When Phil Lynott talked about the most difficult musician he worked with

Phil Lynott was one of the greatest frontmans of all time that died too soon in January 4, 1986 at the age of 36. Thin Lizzy’s bassist and singer made a huge success with the band from 1969 to 1983, releasing 12 amazing albums. In an interview with Hot Press back in 1984 he revealed who was the most difficult musician he worked with.


When Phil Lynott talked about the most difficult musician he worked with:

“Robbo – Brian Robertson. I started off by thinkin’ I’ll join a band where everybody is equal, and we can all do what we want, right? That’s okay if everybody is playin’ to the rules. But if somebody’s using a different set of rules…”

“I have this habit of thinkin’ that I’m really fair. There were some situations where Robbo was just impossible to work with. We’d be recordin’ – I always remember this, ‘cos it was the thing that triggered me into thinking that we really couldn’t work together – and he’d do a guitar solo, and I’d say, ‘Come in and check it out,’ and he’d go, ‘If it’s good enough, it’s good enough… Tell me which solo you want, and I’ll play it,’ that kind of thing.”

“Would he come in and listen to his guitar solo, and tell us it was what he wanted? No… but we’re still very good friends. Once we’re not in a band, it’s okay.”

Brian Robertson

Born in Clarkson, Scotland back in 1956, guitarist Brian Robertson played with Thin Lizzy on 5 studio albums and also with Motörhead on the 1983 studio album “Another Perfect Day”.

In an interview back in via Sleazeroxx Brian Robertson recalled when he and Lynott had a discussion during the recording of “Running Back” from the 1976 album “Jailbreak”: “When we were recording “Running Back” for the Jailbreak album — Phil (Lynott) and I had a big bust up over that. I always loved the song.
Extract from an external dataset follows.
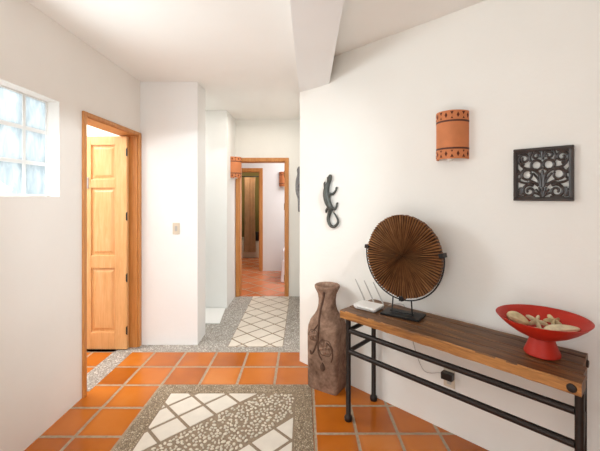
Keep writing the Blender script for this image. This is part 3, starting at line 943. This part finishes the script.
# ------------------------------------------------------------------ things glimpsed in the far rooms
ac = thing('slipcovered_armchair', 'white slipcovered armchair edge glimpsed at right through hallway door', 'armchair', (-0.02, 6.45, 0), 0)
def soft(mb, x0, x1, y0, y1, z0, z1): mb.box(x0, x1, y0, y1, z0, z1)
b = MB(); b.rings([[(-0.36*k, -0.32*k, z), (0.36*k, -0.32*k, z), (0.36*k, 0.34*k, z), (-0.36*k, 0.34*k, z)] for z, k in ((0, 1.05), (0.2, 1.0), (0.40, 0.98))]); b.build('skirt', WCLOTH, ac, bevel=0.03)
b = MB(); b.box(-0.24, 0.24, -0.33, 0.2, 0.40, 0.50); b.build('seat_cushion', WCLOTH, ac, bevel=0.04, seg=3)
for sx in (-1, 1):
    b = MB(); xs = sorted((sx*0.24, sx*0.35)); b.box(xs[0], xs[1], -0.30, 0.3, 0.36, 0.58); b.build('armrest', WCLOTH, ac, bevel=0.05, seg=3)
b = MB(); b.rings([[(-0.33, 0.18+0.06*k, z), (0.33, 0.18+0.06*k, z), (0.33, 0.33+0.05*k, z), (-0.33, 0.33+0.05*k, z)] for z, k in ((0.38, 0), (0.7, 0.6), (0.9, 1.2))]); b.build('backrest', WCLOTH, ac, bevel=0.05, seg=3)

b = MB()
n_ = 60
front, back = [], []
for i in range(n_ + 1):
    x = -0.14 + 0.28*i/n_
    y = 0.022*math.sin(i*0.95) + 0.006*math.sin(i*2.3)
    front.append((x, y - 0.003)); back.append((x, y + 0.003))
b.rings([[(x*k, y, z) for x, y in front + back[::-1]] for z, k in ((0.16, 1.0), (0.9, 0.95), (1.6, 0.9), (1.98, 1.0))])
o = b.build('shower_curtain', CURT, smooth=True, angle=60); o.location = (-1.30, 8.55, 0)
tag(o, 'tan pleated curtain hanging in dark room behind far doorway', 'curtain')
rod = MB(); rod.tube([(-1.8, 8.55, 2.0), (-0.75, 8.55, 2.0)], 0.012, 10); o = rod.build('curtain_rod', BLACK, smooth=True); tag(o, 'dark rod carrying tan curtain in the far dark room', 'curtain rod')
tub = thing('bathtub', 'low white tub behind tan curtain in far dark room', 'bathtub', (-1.275, 9.05, 0), 0)
b = MB(); b.box(-0.52, 0.52, -0.42, -0.35, 0, 0.42); b.box(-0.52, 0.52, 0.35, 0.42, 0, 0.42); b.box(-0.52, -0.45, -0.35, 0.35, 0, 0.42); b.box(0.45, 0.52, -0.35, 0.35, 0, 0.42); b.box(-0.45, 0.45, -0.35, 0.35, 0, 0.08)
b.build('tub_shell', GLAZE, tub, bevel=0.015)
cab = thing('white_cabinet', 'narrow white cabinet standing at left in far dark room', 'cabinet', (-1.68, 8.25, 0), 0)
b = MB(); b.box(-0.11, 0.11, -0.2, 0.2, 0.0, 1.28); b.build('carcass', GLAZE, cab, bevel=0.006)
b = MB(); b.box(-0.10, 0.10, -0.215, -0.2, 0.45, 1.26); o = b.build('door', GLAZE, cab, bevel=0.004)
b2 = MB(); b2.ball((0.06, -0.225, 0.95), 0.014, 10, 8); b2.build('knob', BLACK, o, smooth=True)
b = MB(); b.lathe([(0.0, 0), (0.05, 0), (0.062, 0.08), (0.06, 0.2), (0.05, 0.22), (0.0, 0.22)], 20); o = b.build('dark_jar', BLACKP, smooth=True); o.location = (-1.13, 8.665, 0.4205)
tag(o, 'small dark jar standing on rim of white tub in far room', 'jar')

# ------------------------------------------------------------------ light
def area(name, loc, target, size, power, color=(1, 1, 1), sy=None, spread=180):
    L = bpy.data.lights.new(name, 'AREA'); L.energy = power; L.color = color; L.shape = 'RECTANGLE'; L.size = size; L.size_y = sy or size
    L.spread = math.radians(spread)
    o = bpy.data.objects.new(name, L); COL.objects.link(o); o.location = loc
    o.rotation_euler = (Vector(target) - Vector(loc)).to_track_quat('-Z', 'Y').to_euler(); return o
area('glass block daylight', (-2.15, 1.98, 1.95), (0.0, 1.98, 1.55), 1.0, 6, (0.96, 0.99, 1.0), 0.8, 150)
area('window sill light', (-1.70, 1.98, 1.83), (0.6, 1.80, 1.45), 0.72, 20, (0.87, 0.96, 1.0), 0.58)
area('rear fill light', (-0.9, -1.5, 1.5), (0.3, 3.0, 1.3), 1.3, 22, (0.91, 0.975, 1.0), 1.8)  # unseen area fill added behind the camera to brighten the room
area('side room light', (-3.0, 3.0, 2.6), (-3.0, 3.3, 0), 1.2, 75, (1.0, 0.99, 0.97))
area('passage light', (-2.0, 4.3, 2.55), (-1.5, 4.3, 0), 0.7, 10, (1.0, 0.99, 0.97))
area('added ceiling fill', (-0.8, 0.1, 0.5), (-0.75, 1.2, 2.67), 0.9, 13, (1.0, 0.98, 0.95), 0.9)  # unseen upward fill added to lift the left ceiling
area('hall light', (-0.55, 4.5, 2.62), (-0.55, 4.5, 0), 0.6, 7, (1.0, 0.95, 0.87))
area('far room light', (0.4, 6.2, 2.5), (-0.2, 6.6, 0), 1.0, 34, (1.0, 0.96, 0.97))
area('washroom light', (-1.2, 8.0, 2.6), (-1.25, 8.6, 0.6), 0.4, 22, (1.0, 0.88, 0.68))
def spot(name, loc, target, power, ang, color, r=0.05, blend=0.5):
    L = bpy.data.lights.new(name, 'SPOT'); L.energy = power; L.color = color; L.spot_size = math.radians(ang); L.spot_blend = blend; L.shadow_soft_size = r
    o = bpy.data.objects.new(name, L); COL.objects.link(o); o.location = loc
    o.rotation_euler = (Vector(target) - Vector(loc)).to_track_quat('-Z', 'Y').to_euler(); return o
spot('added facing wall spot', (1.0, 0.3, 2.64), (-1.35, 3.5, 1.15), 290, 56, (0.88, 0.96, 1.0), 0.04, 0.8)  # unseen spot added so the beam shades the facing wall's top
w = bpy.data.worlds.new('sky'); scene.world = w; w.use_nodes = True
bg = w.node_tree.nodes['Background']; bg.inputs[0].default_value = (0.91, 0.98, 1.0, 1); bg.inputs[1].default_value = 1.4

# ------------------------------------------------------------------ camera
cam = bpy.data.cameras.new('camera'); co = bpy.data.objects.new('camera', cam); COL.objects.link(co)
co.location = (0, 0, 1.5); co.rotation_euler = (PI/2, 0, 0)
cam.sensor_fit = 'HORIZONTAL'; cam.sensor_width = 36; cam.lens = 21.0
cam.shift_x = -3/600; cam.shift_y = -28.5/600
cam.clip_start = 0.05
scene.camera = co
scene.view_settings.view_transform = 'Standard'
scene.view_settings.look = 'None'
scene.view_settings.exposure = -0.12
scene.cycles.use_denoising = True
scene.cycles.max_bounces = 10
scene.cycles.diffuse_bounces = 6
We were sitting in the studio and I said, ‘This smacks of Little Feat to me.'”

“I went over to the grand piano and started playing a little boogie version of it. Lynott pressed the button on the desk and said, “That’s enough, we’re not doing that!” I got pissed off because I’d only been playing it for about five minutes you know. We had a big argument about it… I recall I told him to ‘fuck off’, he told me to ‘fuck off’ and then I went to the pub. I didn’t play on the version of “Running Back” on the Jailbreak album, its all Scott (Gorham) because I refused to do it. Phil wanted to do it pop… I wanted to do it blues.”